Most populist parties find entering government traumatic. The Finns Party’s support fell from 18% to under 10% after it joined the coalition in 2015, and it has since split in two. The Danish People’s Party has more or less run the country’s immigration policy ever since the late 1990s, but has never joined a coalition, preferring supply-and-confidence deals.

The Progress Party, in contrast, has become a relatively normal coalition member. It backed the Conservatives’ compromise tax reforms, including cutting corporate and wealth taxes, which passed with Labour’s support.

On immigration it is aided by the fact that the left, too, has come to support strict limits, fearful of undermining Norway’s labour standards and high wages. In November 2015, in the face of the migrant crisis, all but the farthest-left party agreed to laws tightening immigration policies. The number of asylum applications fell from over 16,000 in 2015 to about 1,200 so far this year, and the growth of the immigrant population has slowed.

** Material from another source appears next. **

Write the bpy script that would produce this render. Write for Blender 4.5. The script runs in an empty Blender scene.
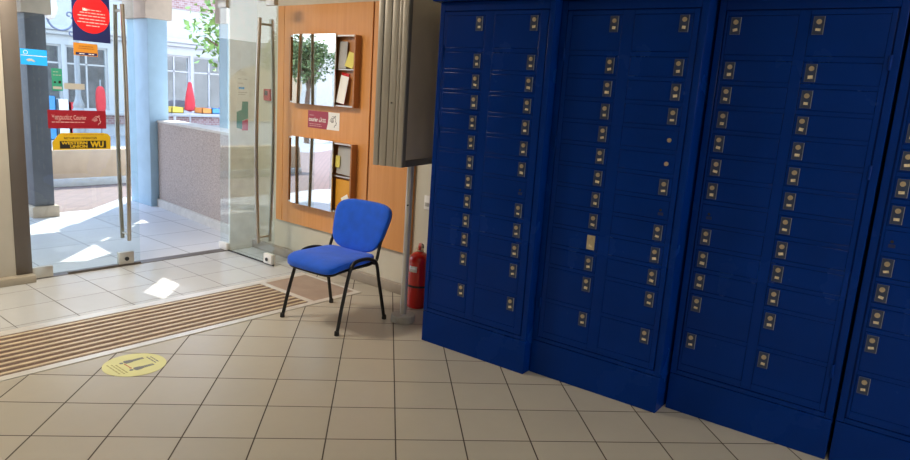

That threatens to take one of Progress’s key issues off the table. Many see Ms Listhaug’s rhetoric on Islam as an effort to keep it in play. A ban on the full veil in schools is already expected to pass in parliament, and Ms Listhaug wants to ban hijab in elementary schools as well. “We need to fight the culture of social control and controlling women,” she says. But the rest of the coalition opposes the idea, and the Conservatives want her to drop it.

A greater threat may come from the decline of Norway’s oil revenues. The central-bank governor says the sovereign-wealth fund’s contribution to government spending, which was 213bn kroner in 2016 (20% of the entire budget), is too high. One reason the politics of immigration and inequality have been muted in Norway is that “we have the cushion of the wealth fund,” says Nikolai Brandal, a historian. As it hits its limits, big parties like Labour and the Conservatives will face more pressure. And Europe’s most moderate populist party may become less well-behaved.